Your instructions: Every line below should be repeated exactly.
— Start —
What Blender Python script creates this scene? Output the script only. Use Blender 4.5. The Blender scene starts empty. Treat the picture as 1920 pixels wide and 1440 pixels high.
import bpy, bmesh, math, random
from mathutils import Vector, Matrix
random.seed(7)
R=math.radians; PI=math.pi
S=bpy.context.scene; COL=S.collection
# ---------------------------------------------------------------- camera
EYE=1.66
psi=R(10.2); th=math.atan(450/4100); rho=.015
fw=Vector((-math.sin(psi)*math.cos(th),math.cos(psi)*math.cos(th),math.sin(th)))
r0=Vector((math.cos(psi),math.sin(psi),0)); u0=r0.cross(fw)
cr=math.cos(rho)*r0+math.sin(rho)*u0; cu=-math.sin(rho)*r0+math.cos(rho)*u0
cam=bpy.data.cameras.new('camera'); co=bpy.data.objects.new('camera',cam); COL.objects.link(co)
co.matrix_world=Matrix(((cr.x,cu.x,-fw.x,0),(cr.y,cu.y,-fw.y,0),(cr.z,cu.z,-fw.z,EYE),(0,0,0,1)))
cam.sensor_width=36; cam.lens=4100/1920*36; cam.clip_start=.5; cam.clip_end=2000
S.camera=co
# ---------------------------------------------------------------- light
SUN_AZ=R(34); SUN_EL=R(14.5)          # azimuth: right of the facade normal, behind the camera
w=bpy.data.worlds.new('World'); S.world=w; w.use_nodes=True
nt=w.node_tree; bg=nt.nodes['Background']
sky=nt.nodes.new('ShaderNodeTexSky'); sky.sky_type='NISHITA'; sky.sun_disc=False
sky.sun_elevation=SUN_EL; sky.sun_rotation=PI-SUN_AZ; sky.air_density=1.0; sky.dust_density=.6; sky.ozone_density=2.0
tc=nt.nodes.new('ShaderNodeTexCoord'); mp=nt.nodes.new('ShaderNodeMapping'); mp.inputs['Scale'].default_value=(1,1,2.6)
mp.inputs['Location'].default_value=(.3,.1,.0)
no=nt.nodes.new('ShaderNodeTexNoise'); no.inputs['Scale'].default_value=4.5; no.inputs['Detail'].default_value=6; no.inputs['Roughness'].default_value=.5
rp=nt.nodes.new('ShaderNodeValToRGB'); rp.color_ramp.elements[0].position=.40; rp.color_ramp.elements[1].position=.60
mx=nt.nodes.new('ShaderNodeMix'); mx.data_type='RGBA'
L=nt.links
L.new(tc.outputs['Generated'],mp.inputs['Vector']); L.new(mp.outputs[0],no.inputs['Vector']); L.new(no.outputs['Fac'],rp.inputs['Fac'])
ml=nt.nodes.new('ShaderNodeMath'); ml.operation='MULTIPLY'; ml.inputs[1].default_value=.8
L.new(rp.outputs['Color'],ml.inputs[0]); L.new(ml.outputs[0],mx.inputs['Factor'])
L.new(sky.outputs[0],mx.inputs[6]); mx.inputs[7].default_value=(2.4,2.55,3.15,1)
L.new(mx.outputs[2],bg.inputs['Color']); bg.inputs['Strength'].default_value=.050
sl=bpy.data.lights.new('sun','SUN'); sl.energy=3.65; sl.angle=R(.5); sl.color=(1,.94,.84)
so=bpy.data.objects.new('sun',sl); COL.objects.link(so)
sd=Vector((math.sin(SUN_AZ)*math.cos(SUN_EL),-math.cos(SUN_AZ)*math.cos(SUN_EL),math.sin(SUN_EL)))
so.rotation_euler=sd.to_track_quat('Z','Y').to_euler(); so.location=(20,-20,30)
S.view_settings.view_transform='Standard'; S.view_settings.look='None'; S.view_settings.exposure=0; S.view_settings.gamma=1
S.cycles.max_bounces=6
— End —
Worked answer:
What Blender Python script creates this scene? Output the script only. Use Blender 4.5. The Blender scene starts empty. Treat the picture as 1920 pixels wide and 1440 pixels high.
import bpy, bmesh, math, random
from mathutils import Vector, Matrix
random.seed(7)
R=math.radians; PI=math.pi
S=bpy.context.scene; COL=S.collection
# ---------------------------------------------------------------- camera
EYE=1.66
psi=R(10.2); th=math.atan(450/4100); rho=.015
fw=Vector((-math.sin(psi)*math.cos(th),math.cos(psi)*math.cos(th),math.sin(th)))
r0=Vector((math.cos(psi),math.sin(psi),0)); u0=r0.cross(fw)
cr=math.cos(rho)*r0+math.sin(rho)*u0; cu=-math.sin(rho)*r0+math.cos(rho)*u0
cam=bpy.data.cameras.new('camera'); co=bpy.data.objects.new('camera',cam); COL.objects.link(co)
co.matrix_world=Matrix(((cr.x,cu.x,-fw.x,0),(cr.y,cu.y,-fw.y,0),(cr.z,cu.z,-fw.z,EYE),(0,0,0,1)))
cam.sensor_width=36; cam.lens=4100/1920*36; cam.clip_start=.5; cam.clip_end=2000
S.camera=co
# ---------------------------------------------------------------- light
SUN_AZ=R(34); SUN_EL=R(14.5)          # azimuth: right of the facade normal, behind the camera
w=bpy.data.worlds.new('World'); S.world=w; w.use_nodes=True
nt=w.node_tree; bg=nt.nodes['Background']
sky=nt.nodes.new('ShaderNodeTexSky'); sky.sky_type='NISHITA'; sky.sun_disc=False
sky.sun_elevation=SUN_EL; sky.sun_rotation=PI-SUN_AZ; sky.air_density=1.0; sky.dust_density=.6; sky.ozone_density=2.0
tc=nt.nodes.new('ShaderNodeTexCoord'); mp=nt.nodes.new('ShaderNodeMapping'); mp.inputs['Scale'].default_value=(1,1,2.6)
mp.inputs['Location'].default_value=(.3,.1,.0)
no=nt.nodes.new('ShaderNodeTexNoise'); no.inputs['Scale'].default_value=4.5; no.inputs['Detail'].default_value=6; no.inputs['Roughness'].default_value=.5
rp=nt.nodes.new('ShaderNodeValToRGB'); rp.color_ramp.elements[0].position=.40; rp.color_ramp.elements[1].position=.60
mx=nt.nodes.new('ShaderNodeMix'); mx.data_type='RGBA'
L=nt.links
L.new(tc.outputs['Generated'],mp.inputs['Vector']); L.new(mp.outputs[0],no.inputs['Vector']); L.new(no.outputs['Fac'],rp.inputs['Fac'])
ml=nt.nodes.new('ShaderNodeMath'); ml.operation='MULTIPLY'; ml.inputs[1].default_value=.8
L.new(rp.outputs['Color'],ml.inputs[0]); L.new(ml.outputs[0],mx.inputs['Factor'])
L.new(sky.outputs[0],mx.inputs[6]); mx.inputs[7].default_value=(2.4,2.55,3.15,1)
L.new(mx.outputs[2],bg.inputs['Color']); bg.inputs['Strength'].default_value=.050
sl=bpy.data.lights.new('sun','SUN'); sl.energy=3.65; sl.angle=R(.5); sl.color=(1,.94,.84)
so=bpy.data.objects.new('sun',sl); COL.objects.link(so)
sd=Vector((math.sin(SUN_AZ)*math.cos(SUN_EL),-math.cos(SUN_AZ)*math.cos(SUN_EL),math.sin(SUN_EL)))
so.rotation_euler=sd.to_track_quat('Z','Y').to_euler(); so.location=(20,-20,30)
S.view_settings.view_transform='Standard'; S.view_settings.look='None'; S.view_settings.exposure=0; S.view_settings.gamma=1
S.cycles.max_bounces=6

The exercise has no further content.